*Data provided*:
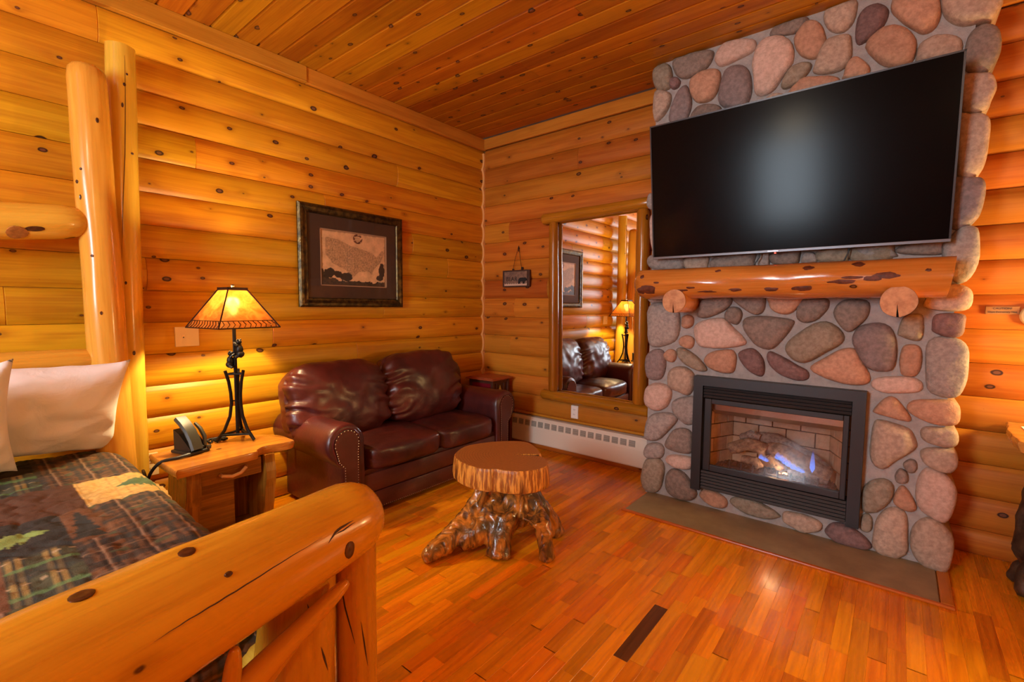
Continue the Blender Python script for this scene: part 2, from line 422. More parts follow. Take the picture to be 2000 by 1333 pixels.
slab(1.905, FX0, 0, ZC); slab(FX1, 3.455, 0, ZC); slab(FX0, FX1, 0, FZ0); slab(FX0, FX1, FZ1, ZC)
mk('mortar', mb, MORTAR, chim)
def smooth_loop(p, n):
    m = len(p); out = []
    for i in range(n):
        t = i/n*m; k = int(t); u = t-k
        a, b, c, d = p[(k-1) % m], p[k], p[(k+1) % m], p[(k+2) % m]
        out.append(tuple(.5*((2*b[j])+(-a[j]+c[j])*u+(2*a[j]-5*b[j]+4*c[j]-d[j])*u*u+(-a[j]+3*b[j]-3*c[j]+d[j])*u**3) for j in (0, 1)))
    return out
def stone(col, pts, seed, back=.04):
    cx = sum(p[0] for p in pts)/len(pts); cz = sum(p[1] for p in pts)/len(pts)
    n = 26; lp = smooth_loop(pts, n)
    w = max(p[0] for p in lp)-min(p[0] for p in lp); h = max(p[1] for p in lp)-min(p[1] for p in lp)
    hgt = min(.062, .022+.16*min(w, h))*(1+.25*fn((cx, cz, 0), 9, 3))
    rings = [(1.0, -back), (1.02, .004), (1.0, .35*hgt), (.93, .68*hgt), (.78, .9*hgt), (.5, 1.0*hgt)]
    vs = []
    for s, d in rings:
        for (x, z) in lp:
            X = cx+(x-cx)*s; Z = cz+(z-cz)*s
            dd = 0 if d < 0 else .010*fn((X, d, Z), 13, seed)+.006*fn((X, d, Z), 34, seed+5)
            sh = .012*fn((X, 1, Z), 9, seed+9) if s > .9 else 0
            vs.append((X+(X-cx)*sh*6, CH_Y-d-dd, max(.0, Z+(Z-cz)*sh*6)))
    vs.append((cx, CH_Y-hgt*1.01, cz)); m = len(rings)
    fs = [(i*n+k, i*n+(k+1) % n, (i+1)*n+(k+1) % n, (i+1)*n+k) for i in range(m-1) for k in range(n)]
    fs += [((m-1)*n+k, (m-1)*n+(k+1) % n, m*n) for k in range(n)]+[tuple(range(n-1, -1, -1))]
    return mk('stone', MB().add(vs, fs), STM[col], chim, smooth='all')
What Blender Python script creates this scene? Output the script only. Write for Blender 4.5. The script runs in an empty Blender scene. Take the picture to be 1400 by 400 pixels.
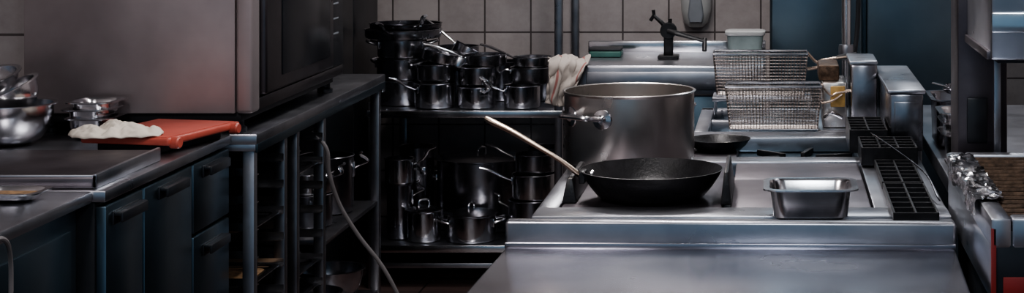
import bpy, bmesh, math, random
from mathutils import Vector, Matrix, noise
random.seed(4)
S = bpy.context.scene

# ------------------------------------------------------------------ materials
def newmat(name):
    m = bpy.data.materials.new(name); m.use_nodes = True
    nt = m.node_tree
    return m, nt, nt.nodes['Principled BSDF']

def coords(nt, scale=(1,1,1), rot=(0,0,0), loc=(0,0,0)):
    tc = nt.nodes.new('ShaderNodeTexCoord'); mp = nt.nodes.new('ShaderNodeMapping')
    mp.inputs['Scale'].default_value = scale
    mp.inputs['Rotation'].default_value = rot
    mp.inputs['Location'].default_value = loc
    nt.links.new(tc.outputs['Object'], mp.inputs['Vector'])
    return mp.outputs['Vector']

def nz(nt, vec, scale, detail=4, rough=.55):
    n = nt.nodes.new('ShaderNodeTexNoise')
    n.inputs['Scale'].default_value = scale
    n.inputs['Detail'].default_value = detail
    n.inputs['Roughness'].default_value = rough
    nt.links.new(vec, n.inputs['Vector'])
    return n.outputs['Fac']

def ramp(nt, fac, stops):
    r = nt.nodes.new('ShaderNodeValToRGB')
    el = r.color_ramp.elements
    el[0].position, el[0].color = stops[0][0], (*stops[0][1], 1)
    el[1].position, el[1].color = stops[-1][0], (*stops[-1][1], 1)
    for p, c in stops[1:-1]:
        e = el.new(p); e.color = (*c, 1)
    nt.links.new(fac, r.inputs['Fac'])
    return r.outputs['Color']

def mrange(nt, fac, a, b, lo=.3, hi=.7):
    m = nt.nodes.new('ShaderNodeMapRange')
    m.inputs['From Min'].default_value = lo; m.inputs['From Max'].default_value = hi
    m.inputs['To Min'].default_value = a; m.inputs['To Max'].default_value = b
    nt.links.new(fac, m.inputs['Value'])
    return m.outputs['Result']

def bump(nt, p, h, strength, dist=.002):
    b = nt.nodes.new('ShaderNodeBump')
    b.inputs['Strength'].default_value = strength
    b.inputs['Distance'].default_value = dist
    nt.links.new(h, b.inputs['Height']); nt.links.new(b.outputs['Normal'], p.inputs['Normal'])

def steel(name, col, dark=None, rough=(.22,.42), brush=(2,2,140), bs=.12, blot=4.0, lo=.28, hi=.72, metal=1.0):
    m, nt, p = newmat(name)
    if dark is None: dark = tuple(c*.7 for c in col)
    v = coords(nt); f = nz(nt, v, blot, 5, .55)
    c = ramp(nt, f, [(lo, dark), (hi, col)])
    nt.links.new(c, p.inputs['Base Color'])
    p.inputs['Metallic'].default_value = metal
    f2 = nz(nt, v, blot*1.7, 3, .5)
    nt.links.new(mrange(nt, f2, rough[0], rough[1], .2, .8), p.inputs['Roughness'])
    if bs:
        b = nz(nt, coords(nt, brush), 3, 3)
        bump(nt, p, b, bs, .001)
    return m

def plain(name, col, rough=.5, metal=0.0, var=.25, scale=12, bs=.0, coat=0):
    m, nt, p = newmat(name)
    v = coords(nt); f = nz(nt, v, scale, 5, .6)
    c = ramp(nt, f, [(.3, tuple(x*(1-var) for x in col)), (.7, tuple(min(1,x*(1+var)) for x in col))])
    nt.links.new(c, p.inputs['Base Color'])
    p.inputs['Roughness'].default_value = rough
    p.inputs['Metallic'].default_value = metal
    p.inputs['Coat Weight'].default_value = coat
    if bs: bump(nt, p, nz(nt, v, scale*4, 4), bs, .003)
    return m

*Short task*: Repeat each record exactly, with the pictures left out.

*Solved problem*:
Continue the Blender Python script for this scene: part 2, from line 422. More parts follow. Take the picture to be 2000 by 1333 pixels.
slab(1.905, FX0, 0, ZC); slab(FX1, 3.455, 0, ZC); slab(FX0, FX1, 0, FZ0); slab(FX0, FX1, FZ1, ZC)
mk('mortar', mb, MORTAR, chim)
def smooth_loop(p, n):
    m = len(p); out = []
    for i in range(n):
        t = i/n*m; k = int(t); u = t-k
        a, b, c, d = p[(k-1) % m], p[k], p[(k+1) % m], p[(k+2) % m]
        out.append(tuple(.5*((2*b[j])+(-a[j]+c[j])*u+(2*a[j]-5*b[j]+4*c[j]-d[j])*u*u+(-a[j]+3*b[j]-3*c[j]+d[j])*u**3) for j in (0, 1)))
    return out
def stone(col, pts, seed, back=.04):
    cx = sum(p[0] for p in pts)/len(pts); cz = sum(p[1] for p in pts)/len(pts)
    n = 26; lp = smooth_loop(pts, n)
    w = max(p[0] for p in lp)-min(p[0] for p in lp); h = max(p[1] for p in lp)-min(p[1] for p in lp)
    hgt = min(.062, .022+.16*min(w, h))*(1+.25*fn((cx, cz, 0), 9, 3))
    rings = [(1.0, -back), (1.02, .004), (1.0, .35*hgt), (.93, .68*hgt), (.78, .9*hgt), (.5, 1.0*hgt)]
    vs = []
    for s, d in rings:
        for (x, z) in lp:
            X = cx+(x-cx)*s; Z = cz+(z-cz)*s
            dd = 0 if d < 0 else .010*fn((X, d, Z), 13, seed)+.006*fn((X, d, Z), 34, seed+5)
            sh = .012*fn((X, 1, Z), 9, seed+9) if s > .9 else 0
            vs.append((X+(X-cx)*sh*6, CH_Y-d-dd, max(.0, Z+(Z-cz)*sh*6)))
    vs.append((cx, CH_Y-hgt*1.01, cz)); m = len(rings)
    fs = [(i*n+k, i*n+(k+1) % n, (i+1)*n+(k+1) % n, (i+1)*n+k) for i in range(m-1) for k in range(n)]
    fs += [((m-1)*n+k, (m-1)*n+(k+1) % n, m*n) for k in range(n)]+[tuple(range(n-1, -1, -1))]
    return mk('stone', MB().add(vs, fs), STM[col], chim, smooth='all')
What Blender Python script creates this scene? Output the script only. Write for Blender 4.5. The script runs in an empty Blender scene. Take the picture to be 1400 by 400 pixels.
import bpy, bmesh, math, random
from mathutils import Vector, Matrix, noise
random.seed(4)
S = bpy.context.scene

# ------------------------------------------------------------------ materials
def newmat(name):
    m = bpy.data.materials.new(name); m.use_nodes = True
    nt = m.node_tree
    return m, nt, nt.nodes['Principled BSDF']

def coords(nt, scale=(1,1,1), rot=(0,0,0), loc=(0,0,0)):
    tc = nt.nodes.new('ShaderNodeTexCoord'); mp = nt.nodes.new('ShaderNodeMapping')
    mp.inputs['Scale'].default_value = scale
    mp.inputs['Rotation'].default_value = rot
    mp.inputs['Location'].default_value = loc
    nt.links.new(tc.outputs['Object'], mp.inputs['Vector'])
    return mp.outputs['Vector']

def nz(nt, vec, scale, detail=4, rough=.55):
    n = nt.nodes.new('ShaderNodeTexNoise')
    n.inputs['Scale'].default_value = scale
    n.inputs['Detail'].default_value = detail
    n.inputs['Roughness'].default_value = rough
    nt.links.new(vec, n.inputs['Vector'])
    return n.outputs['Fac']

def ramp(nt, fac, stops):
    r = nt.nodes.new('ShaderNodeValToRGB')
    el = r.color_ramp.elements
    el[0].position, el[0].color = stops[0][0], (*stops[0][1], 1)
    el[1].position, el[1].color = stops[-1][0], (*stops[-1][1], 1)
    for p, c in stops[1:-1]:
        e = el.new(p); e.color = (*c, 1)
    nt.links.new(fac, r.inputs['Fac'])
    return r.outputs['Color']

def mrange(nt, fac, a, b, lo=.3, hi=.7):
    m = nt.nodes.new('ShaderNodeMapRange')
    m.inputs['From Min'].default_value = lo; m.inputs['From Max'].default_value = hi
    m.inputs['To Min'].default_value = a; m.inputs['To Max'].default_value = b
    nt.links.new(fac, m.inputs['Value'])
    return m.outputs['Result']

def bump(nt, p, h, strength, dist=.002):
    b = nt.nodes.new('ShaderNodeBump')
    b.inputs['Strength'].default_value = strength
    b.inputs['Distance'].default_value = dist
    nt.links.new(h, b.inputs['Height']); nt.links.new(b.outputs['Normal'], p.inputs['Normal'])

def steel(name, col, dark=None, rough=(.22,.42), brush=(2,2,140), bs=.12, blot=4.0, lo=.28, hi=.72, metal=1.0):
    m, nt, p = newmat(name)
    if dark is None: dark = tuple(c*.7 for c in col)
    v = coords(nt); f = nz(nt, v, blot, 5, .55)
    c = ramp(nt, f, [(lo, dark), (hi, col)])
    nt.links.new(c, p.inputs['Base Color'])
    p.inputs['Metallic'].default_value = metal
    f2 = nz(nt, v, blot*1.7, 3, .5)
    nt.links.new(mrange(nt, f2, rough[0], rough[1], .2, .8), p.inputs['Roughness'])
    if bs:
        b = nz(nt, coords(nt, brush), 3, 3)
        bump(nt, p, b, bs, .001)
    return m

def plain(name, col, rough=.5, metal=0.0, var=.25, scale=12, bs=.0, coat=0):
    m, nt, p = newmat(name)
    v = coords(nt); f = nz(nt, v, scale, 5, .6)
    c = ramp(nt, f, [(.3, tuple(x*(1-var) for x in col)), (.7, tuple(min(1,x*(1+var)) for x in col))])
    nt.links.new(c, p.inputs['Base Color'])
    p.inputs['Roughness'].default_value = rough
    p.inputs['Metallic'].default_value = metal
    p.inputs['Coat Weight'].default_value = coat
    if bs: bump(nt, p, nz(nt, v, scale*4, 4), bs, .003)
    return m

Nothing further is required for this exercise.